Quando li senti i giocatori? Ci sono dei riti precisi? «No, dipende dal giocatore. Pavel ti chiamava una volta ogni tre mesi, Zlatan può chiamarmi anche cinque volte al giorno, Mario mi può chiamare tre volte in 10 minuti, poi se le cose vanno come dice lui non ti chiama per tre settimane e poi quando lo chiami tu, ti fa: “Che è successo?”. È cresciuto molto ultimamente».
Quante partite guardi a settimana? «Guardo estratti di cose che mi interessano. Non c’è bisogno di tutta la partita per vedere certe cose. Capisco dopo 20 minuti se un mio giocatore giocherà bene o male. Poi il procuratore non è quello lì che ti dice che hai giocato male, non è solo quello, il procuratore deve conoscere il proprio giocatore, i suoi sogni, le sue mete».
Ultima volta che hai fatto l’amore? «Per me sesso, amore e finanza sono privacy». Mai pagato? «No, anche perché essendo già stato io vecchio da giovane, un giovane vecchio, ho sempre frequentato donne più grandi di me, a 16 anni avevo una donna di 28, mi hanno cresciuto le donne più grandi di me, non ho mai avuto modo o necessità di essere insegnato dalle prostitute. In Olanda molte prostitute erano clienti del mio ristorante. Per loro ho un grande rispetto dato che fanno un lavoro difficile e molto apprezzabile».
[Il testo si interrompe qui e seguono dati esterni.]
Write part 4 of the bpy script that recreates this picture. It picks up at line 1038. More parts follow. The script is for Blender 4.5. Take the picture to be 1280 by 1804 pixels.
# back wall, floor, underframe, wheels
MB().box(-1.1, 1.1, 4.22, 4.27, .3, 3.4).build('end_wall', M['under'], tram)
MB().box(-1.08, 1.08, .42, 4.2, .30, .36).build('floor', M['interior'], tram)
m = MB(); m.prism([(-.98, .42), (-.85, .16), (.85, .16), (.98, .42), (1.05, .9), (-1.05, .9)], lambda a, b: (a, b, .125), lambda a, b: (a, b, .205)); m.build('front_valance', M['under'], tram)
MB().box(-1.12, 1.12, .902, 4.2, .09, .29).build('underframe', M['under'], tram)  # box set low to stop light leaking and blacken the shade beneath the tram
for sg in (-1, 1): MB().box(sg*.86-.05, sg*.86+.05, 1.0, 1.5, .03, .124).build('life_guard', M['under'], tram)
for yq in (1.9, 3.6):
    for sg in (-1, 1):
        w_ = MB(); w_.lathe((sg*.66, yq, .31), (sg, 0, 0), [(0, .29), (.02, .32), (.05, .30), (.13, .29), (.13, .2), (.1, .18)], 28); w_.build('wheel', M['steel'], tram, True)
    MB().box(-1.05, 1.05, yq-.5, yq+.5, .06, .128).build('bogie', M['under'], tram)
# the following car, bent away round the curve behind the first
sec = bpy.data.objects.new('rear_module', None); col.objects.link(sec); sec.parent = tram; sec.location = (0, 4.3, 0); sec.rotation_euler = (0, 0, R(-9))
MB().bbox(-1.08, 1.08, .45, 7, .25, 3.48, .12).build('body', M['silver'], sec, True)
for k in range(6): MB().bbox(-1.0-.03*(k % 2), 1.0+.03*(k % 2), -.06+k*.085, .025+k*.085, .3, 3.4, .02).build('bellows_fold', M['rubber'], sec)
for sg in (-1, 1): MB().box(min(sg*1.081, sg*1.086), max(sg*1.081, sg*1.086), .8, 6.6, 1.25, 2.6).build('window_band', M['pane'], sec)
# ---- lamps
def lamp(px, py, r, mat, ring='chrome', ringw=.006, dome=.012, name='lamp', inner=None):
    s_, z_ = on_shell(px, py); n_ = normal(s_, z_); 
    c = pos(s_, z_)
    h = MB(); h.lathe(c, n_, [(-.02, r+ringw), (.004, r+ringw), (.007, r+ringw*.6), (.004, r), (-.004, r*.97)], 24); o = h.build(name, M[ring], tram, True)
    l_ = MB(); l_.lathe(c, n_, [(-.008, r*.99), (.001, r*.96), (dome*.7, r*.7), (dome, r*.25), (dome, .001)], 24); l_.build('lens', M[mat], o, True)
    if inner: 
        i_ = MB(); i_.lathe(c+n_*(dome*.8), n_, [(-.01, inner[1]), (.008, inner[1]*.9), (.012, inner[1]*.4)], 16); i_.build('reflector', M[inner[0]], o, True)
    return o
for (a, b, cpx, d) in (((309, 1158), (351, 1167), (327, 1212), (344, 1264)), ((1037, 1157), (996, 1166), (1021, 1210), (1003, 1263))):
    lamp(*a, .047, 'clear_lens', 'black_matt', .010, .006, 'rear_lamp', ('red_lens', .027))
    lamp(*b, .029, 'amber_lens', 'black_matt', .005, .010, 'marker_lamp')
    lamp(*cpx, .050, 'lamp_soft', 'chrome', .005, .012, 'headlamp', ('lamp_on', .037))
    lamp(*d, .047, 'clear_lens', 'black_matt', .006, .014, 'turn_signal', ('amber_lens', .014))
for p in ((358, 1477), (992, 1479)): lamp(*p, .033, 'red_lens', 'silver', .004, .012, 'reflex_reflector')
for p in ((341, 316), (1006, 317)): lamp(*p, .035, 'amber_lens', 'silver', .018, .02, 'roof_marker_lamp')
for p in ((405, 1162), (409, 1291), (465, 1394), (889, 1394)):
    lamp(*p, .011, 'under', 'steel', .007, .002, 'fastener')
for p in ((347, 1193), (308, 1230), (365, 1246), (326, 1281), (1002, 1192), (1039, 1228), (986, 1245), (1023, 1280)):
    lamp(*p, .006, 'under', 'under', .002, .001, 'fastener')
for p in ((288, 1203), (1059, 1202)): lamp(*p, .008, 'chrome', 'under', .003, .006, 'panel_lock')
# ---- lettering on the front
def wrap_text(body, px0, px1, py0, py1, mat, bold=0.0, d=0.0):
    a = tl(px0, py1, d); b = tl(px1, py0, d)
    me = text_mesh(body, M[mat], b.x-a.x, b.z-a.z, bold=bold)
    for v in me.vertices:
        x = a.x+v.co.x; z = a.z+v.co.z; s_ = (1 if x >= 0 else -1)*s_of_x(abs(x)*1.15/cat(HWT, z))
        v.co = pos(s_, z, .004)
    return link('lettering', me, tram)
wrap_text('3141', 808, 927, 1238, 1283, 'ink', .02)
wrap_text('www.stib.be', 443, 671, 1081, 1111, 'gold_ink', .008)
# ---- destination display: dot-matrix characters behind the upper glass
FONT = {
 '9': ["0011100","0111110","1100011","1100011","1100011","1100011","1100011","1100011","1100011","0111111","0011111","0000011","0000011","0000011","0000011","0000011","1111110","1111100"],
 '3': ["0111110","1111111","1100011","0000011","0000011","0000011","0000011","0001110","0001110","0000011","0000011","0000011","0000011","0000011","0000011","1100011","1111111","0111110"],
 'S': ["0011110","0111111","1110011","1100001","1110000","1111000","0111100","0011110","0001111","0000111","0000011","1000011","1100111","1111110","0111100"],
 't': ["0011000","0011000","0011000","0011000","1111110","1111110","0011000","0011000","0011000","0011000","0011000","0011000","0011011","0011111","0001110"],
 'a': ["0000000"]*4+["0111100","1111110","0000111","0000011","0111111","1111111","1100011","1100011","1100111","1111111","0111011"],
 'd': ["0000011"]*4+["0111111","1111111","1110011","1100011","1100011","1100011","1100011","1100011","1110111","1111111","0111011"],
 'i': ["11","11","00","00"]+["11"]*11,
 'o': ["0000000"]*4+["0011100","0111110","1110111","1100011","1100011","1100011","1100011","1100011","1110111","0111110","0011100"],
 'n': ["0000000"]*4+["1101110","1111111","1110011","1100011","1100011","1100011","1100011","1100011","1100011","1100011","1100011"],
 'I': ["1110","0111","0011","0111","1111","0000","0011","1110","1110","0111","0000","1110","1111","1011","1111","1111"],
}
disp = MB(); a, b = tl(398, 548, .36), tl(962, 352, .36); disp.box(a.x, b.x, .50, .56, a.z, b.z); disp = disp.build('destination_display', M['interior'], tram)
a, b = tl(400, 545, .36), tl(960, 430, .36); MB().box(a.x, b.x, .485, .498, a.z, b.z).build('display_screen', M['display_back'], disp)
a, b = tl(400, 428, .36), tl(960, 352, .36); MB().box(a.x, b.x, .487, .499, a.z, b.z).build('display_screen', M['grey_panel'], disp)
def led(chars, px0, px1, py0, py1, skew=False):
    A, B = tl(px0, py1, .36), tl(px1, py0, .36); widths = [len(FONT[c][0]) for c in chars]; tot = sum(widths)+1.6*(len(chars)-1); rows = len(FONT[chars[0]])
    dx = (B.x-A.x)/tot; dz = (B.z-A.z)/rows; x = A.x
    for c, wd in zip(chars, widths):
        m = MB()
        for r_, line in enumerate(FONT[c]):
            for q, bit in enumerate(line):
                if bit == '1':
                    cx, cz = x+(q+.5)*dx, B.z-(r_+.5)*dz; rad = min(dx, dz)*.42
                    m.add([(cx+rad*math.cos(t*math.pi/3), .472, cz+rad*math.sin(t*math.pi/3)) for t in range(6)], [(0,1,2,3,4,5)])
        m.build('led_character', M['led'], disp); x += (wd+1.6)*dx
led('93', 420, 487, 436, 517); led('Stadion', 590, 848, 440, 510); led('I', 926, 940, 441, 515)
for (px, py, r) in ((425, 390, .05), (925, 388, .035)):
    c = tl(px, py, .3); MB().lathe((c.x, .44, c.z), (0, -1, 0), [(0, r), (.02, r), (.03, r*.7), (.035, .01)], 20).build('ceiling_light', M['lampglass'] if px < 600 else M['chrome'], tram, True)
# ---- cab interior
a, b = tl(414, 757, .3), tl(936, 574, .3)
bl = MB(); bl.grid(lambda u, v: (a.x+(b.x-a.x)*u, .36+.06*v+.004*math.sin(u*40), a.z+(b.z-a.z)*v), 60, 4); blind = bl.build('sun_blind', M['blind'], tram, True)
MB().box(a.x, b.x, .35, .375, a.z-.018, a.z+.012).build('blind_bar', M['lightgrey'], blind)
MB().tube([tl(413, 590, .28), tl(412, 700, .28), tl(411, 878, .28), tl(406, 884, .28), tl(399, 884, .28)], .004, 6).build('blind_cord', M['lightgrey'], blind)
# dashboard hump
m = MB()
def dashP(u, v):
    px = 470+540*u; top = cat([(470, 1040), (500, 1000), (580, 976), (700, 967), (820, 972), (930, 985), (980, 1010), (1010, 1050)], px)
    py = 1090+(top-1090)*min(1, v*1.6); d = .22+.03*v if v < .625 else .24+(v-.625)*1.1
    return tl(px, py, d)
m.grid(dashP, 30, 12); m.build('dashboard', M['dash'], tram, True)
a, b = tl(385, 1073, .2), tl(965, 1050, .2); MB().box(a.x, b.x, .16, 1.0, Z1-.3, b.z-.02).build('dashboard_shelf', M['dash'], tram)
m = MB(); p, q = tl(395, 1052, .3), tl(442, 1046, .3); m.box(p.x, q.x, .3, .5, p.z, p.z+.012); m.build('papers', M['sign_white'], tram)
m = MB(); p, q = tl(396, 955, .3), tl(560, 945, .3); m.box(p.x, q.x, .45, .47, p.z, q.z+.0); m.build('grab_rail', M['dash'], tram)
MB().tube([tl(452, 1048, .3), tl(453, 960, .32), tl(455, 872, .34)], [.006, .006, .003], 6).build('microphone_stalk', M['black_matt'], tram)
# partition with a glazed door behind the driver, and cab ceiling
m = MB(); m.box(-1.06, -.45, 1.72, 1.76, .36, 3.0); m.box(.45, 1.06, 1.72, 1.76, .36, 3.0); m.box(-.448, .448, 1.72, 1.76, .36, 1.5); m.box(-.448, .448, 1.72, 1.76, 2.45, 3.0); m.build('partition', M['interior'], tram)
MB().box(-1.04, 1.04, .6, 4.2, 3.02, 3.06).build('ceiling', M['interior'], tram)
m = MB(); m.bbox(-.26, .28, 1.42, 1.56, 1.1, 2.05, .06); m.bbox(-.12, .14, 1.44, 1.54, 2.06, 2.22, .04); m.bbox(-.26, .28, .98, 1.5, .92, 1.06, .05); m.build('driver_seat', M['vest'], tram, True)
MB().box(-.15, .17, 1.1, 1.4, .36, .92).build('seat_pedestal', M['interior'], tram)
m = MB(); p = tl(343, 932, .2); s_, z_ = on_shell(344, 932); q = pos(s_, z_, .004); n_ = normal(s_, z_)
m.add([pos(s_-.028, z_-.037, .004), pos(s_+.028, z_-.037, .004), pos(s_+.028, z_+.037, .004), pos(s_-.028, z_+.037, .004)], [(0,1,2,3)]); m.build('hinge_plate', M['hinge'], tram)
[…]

Sei bravo a letto? «Da giovane credevo di esserlo. Sai, la virtù della giovinezza. Adesso non devo essere io a giudicarlo». Quanto ti dà fastidio che la tua qualifica sia la stessa di Wanda Nara? «Chi?» La moglie di Icardi. «A me non me ne frega niente, non la conosco, per me il procuratore lo può fare pure il concierge del palazzo, è il giocatore che decide chi lo fa e di chi si fida, poi sai se Icardi crede che la migliore trattativa la possa fare la sua donna, bene per lui».
Mino Raiola come vorrebbe morire? «Felice». E cosa ci scriviamo sulla tomba? «Non mi interessa. Non mi è mai interessato di quello che pensano di me, fuori la mia famiglia e i miei amici, che sono pochi».